The regime will need thousands of troops to take back Kunlong. If it sends a few hundred, they will easily be outgunned. However, it lacks the resources to airlift thousands of troops. It can only transport them by road.

It faces two problems. First, it will find it very difficult to gather thousands of troops. Second, it may take months to overcome the blockade between Nawnghkio and Kunlong towns. The regime would have to risk heavy casualties to regain Kunlong and other towns seized by the alliance. This makes it very unlikely that it can regain control of the towns it lost in the early days of Operation 1027.

The ethnic alliance seized around 150 junta positions in the 18 days to November 13. If there were around 10 personnel in each outpost, the regime might have suffered 1,500 casualties. The alliance has taken full control of Chin Shwe Haw, Pansai, Monekoe, Phaungsai, and Kunlong and partial control of Namkham and Hseni towns.

The offensive has eliminated the junta’s administrative ability in most towns in northern Shan State. The victory in Kunlong was both a political and military turning point.

Kunlong: The Turning Point
 
An EE-9 Cascavel armored vehicle seized from regime troops.

The day after the alliance seized Kunlong, the AA launched an offensive in Rakhine State with 25,000 to 30,000 of its troops joining the fighting.

This must have been part of the plans of the Brotherhood Alliance. The fighting in western Myanmar will not only affect Rakhine, but also Ayeyarwady Region to the east of Rakhine’s Yoma mountains as well as the frontlines in Bago and Magwe regions.

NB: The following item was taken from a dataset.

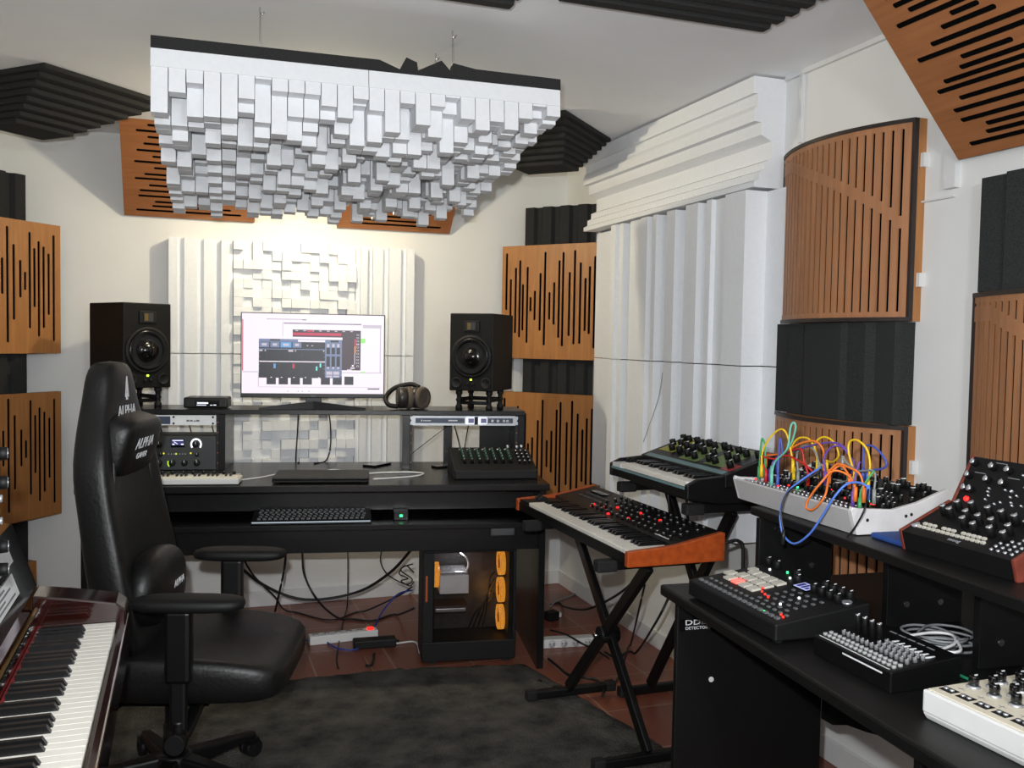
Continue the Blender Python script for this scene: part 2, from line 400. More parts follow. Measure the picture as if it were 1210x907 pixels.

Since the alliance launched the operation, fighting has intensified in Kachin, Karen, Karenni and Chin states as well as in Magwe, Sagaing, Mandalay, Bago, Yangon and Tanintharyi regions. The seizures of towns and junta casualties have boosted the morale of resistance forces.

The fall of Kunlong showed that the regime’s feared military can be defeated.

Increased attacks have further depleted the regime’s rank and file, which was already at a critically low level of soldiers is of Myanmar’s military. It lacks the personnel to retake the positions it has lost. It cannot immediately send in reinforcements when a position comes under attack. The more clashes there are, the less effective air support will become.

Kunlong’s fall shocked Naypyitaw. In the early days of Operation 1027, it was assumed that the offensive was merely intended for the MNDAA to regain control of Kokang. But as the offensive expanded beyond Shan State, that assumption proved wrong.

The fall of Kunlong showed that Myanmar’s military is vulnerable.

It also showed that the military-centered approach in Myanmar—the belief that the Tatmadaw is the key to solving domestic political problems—is a notion fa removed from reality, even though this notion was for decades endorsed by some “peace experts” at home and abroad.

The victory in Kunlong was not only a military turning point, it points the way to a new political template in Myanmar.